In the 1970s, the tavern was used for concerts by musicians such as Joan Baez, Neil Young, Mimi Farina, and Van Morrison. It subsequently fell into disrepair and has been vacant since 1990.

A spokeswoman for the commission was not available for comment on the lawsuit today.

A report submitted to the commission by its staff in December said the staff had considered whether the permit conditions could be considered an unconstitutional unjust taking of property. 

The staff report concluded the conditions would allow a "reasonable use of the property" while accommodating state legal requirements for providing public access and avoiding environmental harm to coastal shoreline and waters.

Altman and Atid are represented in the lawsuit by the Pacific Legal Foundation, a Sacramento-based law firm dedicating to supporting free enterprise and property rights.

-Bay City News

Alex Horvath February 10, 2013 at 07:51 PM
These folks were naive, to put it nicely, to open a business on Tomales Bay and not expect to comply with Coastal Commission guidelines.

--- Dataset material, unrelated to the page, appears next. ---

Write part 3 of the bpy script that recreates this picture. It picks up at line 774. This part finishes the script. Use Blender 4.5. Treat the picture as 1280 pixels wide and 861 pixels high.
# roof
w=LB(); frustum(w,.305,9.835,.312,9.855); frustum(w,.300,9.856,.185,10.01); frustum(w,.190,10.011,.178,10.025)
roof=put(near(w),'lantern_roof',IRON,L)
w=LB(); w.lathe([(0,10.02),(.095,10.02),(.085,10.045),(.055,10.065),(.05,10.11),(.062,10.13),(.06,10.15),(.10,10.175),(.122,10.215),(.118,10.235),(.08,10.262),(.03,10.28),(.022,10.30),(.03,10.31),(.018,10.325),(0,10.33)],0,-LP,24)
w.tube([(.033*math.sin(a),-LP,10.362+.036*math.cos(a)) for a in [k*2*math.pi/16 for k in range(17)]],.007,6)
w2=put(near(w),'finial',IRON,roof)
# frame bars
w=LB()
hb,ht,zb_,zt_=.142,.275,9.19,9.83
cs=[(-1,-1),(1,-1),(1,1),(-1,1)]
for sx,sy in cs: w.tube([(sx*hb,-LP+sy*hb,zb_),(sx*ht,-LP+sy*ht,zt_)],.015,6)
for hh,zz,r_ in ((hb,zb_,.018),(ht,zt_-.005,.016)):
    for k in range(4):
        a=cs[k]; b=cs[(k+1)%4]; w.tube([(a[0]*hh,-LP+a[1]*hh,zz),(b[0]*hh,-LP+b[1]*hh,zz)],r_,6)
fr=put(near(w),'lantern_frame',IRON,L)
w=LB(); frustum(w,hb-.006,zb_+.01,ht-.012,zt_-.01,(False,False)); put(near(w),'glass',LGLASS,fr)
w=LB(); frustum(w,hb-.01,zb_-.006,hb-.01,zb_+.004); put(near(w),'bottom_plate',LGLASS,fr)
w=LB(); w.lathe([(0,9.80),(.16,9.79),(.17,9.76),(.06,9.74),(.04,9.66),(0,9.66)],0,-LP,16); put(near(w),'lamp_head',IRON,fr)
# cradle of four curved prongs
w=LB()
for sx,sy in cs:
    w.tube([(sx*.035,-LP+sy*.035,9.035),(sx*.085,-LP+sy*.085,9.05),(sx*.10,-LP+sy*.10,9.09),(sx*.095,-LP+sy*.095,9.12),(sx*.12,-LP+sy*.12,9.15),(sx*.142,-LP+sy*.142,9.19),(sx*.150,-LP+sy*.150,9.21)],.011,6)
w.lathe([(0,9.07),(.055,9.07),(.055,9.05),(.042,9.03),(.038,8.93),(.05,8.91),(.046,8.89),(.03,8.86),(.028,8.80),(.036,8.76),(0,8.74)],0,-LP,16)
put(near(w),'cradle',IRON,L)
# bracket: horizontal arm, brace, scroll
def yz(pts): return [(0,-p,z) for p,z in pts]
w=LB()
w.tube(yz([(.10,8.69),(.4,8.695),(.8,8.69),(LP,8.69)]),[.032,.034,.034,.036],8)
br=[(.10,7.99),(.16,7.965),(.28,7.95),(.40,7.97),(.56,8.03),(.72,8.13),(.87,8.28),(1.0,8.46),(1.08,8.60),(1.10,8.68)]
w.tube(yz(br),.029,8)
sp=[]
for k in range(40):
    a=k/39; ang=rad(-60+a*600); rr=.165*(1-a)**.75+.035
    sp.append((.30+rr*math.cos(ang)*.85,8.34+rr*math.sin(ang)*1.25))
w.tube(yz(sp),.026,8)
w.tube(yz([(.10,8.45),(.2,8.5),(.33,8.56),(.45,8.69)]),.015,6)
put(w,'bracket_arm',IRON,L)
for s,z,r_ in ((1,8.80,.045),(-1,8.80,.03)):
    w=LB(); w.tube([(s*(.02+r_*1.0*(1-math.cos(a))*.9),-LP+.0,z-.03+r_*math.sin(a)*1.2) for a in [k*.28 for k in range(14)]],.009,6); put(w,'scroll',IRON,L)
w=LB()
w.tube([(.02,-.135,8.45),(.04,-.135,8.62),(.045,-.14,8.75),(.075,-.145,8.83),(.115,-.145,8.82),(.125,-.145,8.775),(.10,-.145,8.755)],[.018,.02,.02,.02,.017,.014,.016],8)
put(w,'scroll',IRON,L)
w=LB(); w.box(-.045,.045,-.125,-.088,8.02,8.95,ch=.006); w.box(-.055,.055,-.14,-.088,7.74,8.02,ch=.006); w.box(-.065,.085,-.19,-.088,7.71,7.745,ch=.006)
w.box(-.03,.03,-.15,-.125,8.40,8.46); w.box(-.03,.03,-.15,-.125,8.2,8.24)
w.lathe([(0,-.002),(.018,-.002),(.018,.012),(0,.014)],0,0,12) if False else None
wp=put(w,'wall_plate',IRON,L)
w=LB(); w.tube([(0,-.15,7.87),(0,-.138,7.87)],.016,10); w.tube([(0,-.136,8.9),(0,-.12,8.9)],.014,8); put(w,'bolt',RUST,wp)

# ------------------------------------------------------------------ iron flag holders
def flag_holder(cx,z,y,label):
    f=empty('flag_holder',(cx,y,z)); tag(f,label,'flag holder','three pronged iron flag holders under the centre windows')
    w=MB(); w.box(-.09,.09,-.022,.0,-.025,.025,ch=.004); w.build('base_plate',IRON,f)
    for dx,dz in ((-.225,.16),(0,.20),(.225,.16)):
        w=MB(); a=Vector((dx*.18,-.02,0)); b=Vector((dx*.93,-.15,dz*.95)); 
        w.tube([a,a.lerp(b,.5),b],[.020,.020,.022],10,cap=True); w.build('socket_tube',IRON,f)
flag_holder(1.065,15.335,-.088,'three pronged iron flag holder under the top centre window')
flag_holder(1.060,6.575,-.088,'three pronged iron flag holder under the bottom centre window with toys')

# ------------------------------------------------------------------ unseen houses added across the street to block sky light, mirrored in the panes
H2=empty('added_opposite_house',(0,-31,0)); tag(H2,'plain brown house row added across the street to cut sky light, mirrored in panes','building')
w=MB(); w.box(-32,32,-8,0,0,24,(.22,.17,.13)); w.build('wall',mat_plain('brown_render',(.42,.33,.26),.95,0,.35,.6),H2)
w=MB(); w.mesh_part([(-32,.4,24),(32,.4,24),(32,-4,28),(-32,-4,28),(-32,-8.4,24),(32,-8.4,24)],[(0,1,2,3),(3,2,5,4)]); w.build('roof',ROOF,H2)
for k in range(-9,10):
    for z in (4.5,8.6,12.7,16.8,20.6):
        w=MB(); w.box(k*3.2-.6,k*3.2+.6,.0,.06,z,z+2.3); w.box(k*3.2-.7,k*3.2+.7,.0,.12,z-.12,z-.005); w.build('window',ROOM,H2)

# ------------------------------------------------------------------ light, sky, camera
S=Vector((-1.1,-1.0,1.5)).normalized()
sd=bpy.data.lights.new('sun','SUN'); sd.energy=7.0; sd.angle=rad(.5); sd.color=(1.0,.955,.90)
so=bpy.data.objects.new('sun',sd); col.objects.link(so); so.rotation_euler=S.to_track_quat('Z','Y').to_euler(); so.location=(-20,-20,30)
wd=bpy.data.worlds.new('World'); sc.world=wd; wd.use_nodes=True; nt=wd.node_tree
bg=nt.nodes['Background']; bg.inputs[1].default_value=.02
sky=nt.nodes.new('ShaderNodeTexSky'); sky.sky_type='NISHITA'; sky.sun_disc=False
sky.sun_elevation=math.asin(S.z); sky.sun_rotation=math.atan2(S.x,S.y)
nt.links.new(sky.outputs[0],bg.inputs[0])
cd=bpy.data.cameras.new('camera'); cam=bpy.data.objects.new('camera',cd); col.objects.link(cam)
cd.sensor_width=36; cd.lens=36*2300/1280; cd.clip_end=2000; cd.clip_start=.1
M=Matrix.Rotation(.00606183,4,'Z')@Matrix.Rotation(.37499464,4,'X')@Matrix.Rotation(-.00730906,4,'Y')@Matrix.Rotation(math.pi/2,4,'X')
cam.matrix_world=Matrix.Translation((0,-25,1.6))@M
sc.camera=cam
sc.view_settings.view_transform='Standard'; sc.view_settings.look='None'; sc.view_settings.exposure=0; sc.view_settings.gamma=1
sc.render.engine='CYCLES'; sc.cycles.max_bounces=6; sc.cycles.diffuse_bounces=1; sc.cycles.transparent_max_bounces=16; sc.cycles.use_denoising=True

Also, to use the word "concert", as the writer describes the famed musician, is a bit of a stretch. Musicians may have performed at Marshall Tavern, but it was small and intimate -- not like a big concert.
Concerned Citizen February 10, 2013 at 11:00 PM
A "concert" is a "concert", big or small, so to argue that point is....well.....pointless. I'll tell you what Alex, how would you feel, if you OWNED the property in question BEFORE the county changed the rules? Those property owner's were NOT naive, they simply got screwed because they bought the land based on the previous ability to be developed. How can you not see that?
David Keller February 12, 2013 at 07:33 AM
Due diligence on the part of the new owners would have confirmed long-time requirements for all of California's coast: the public is guaranteed access to our coast. This pioneering and important legislation was passed by California voters decades ago, and has been through the courts many times. Alex is right on this. Too bad conservative and well-funded corporate anti-environmental lawyers like the Pacific Legal Foundation continue to mislead property owners into believing that they can beat the system on this publicly-approved mandate.
Seldom Seen Slim February 20, 2013 at 08:40 PM
The intensity of use is no different and no greater for this building than as it was in 1870 to 1970. An owner should not have to give up developement of a neighboring parcel, their privacy, and delay of developement for paint and new furnishings to an exisitng building. The proposed use has not changed significantly from what the building was originally purposed for. Thus, it is a taking as defined in Nolan vs CC.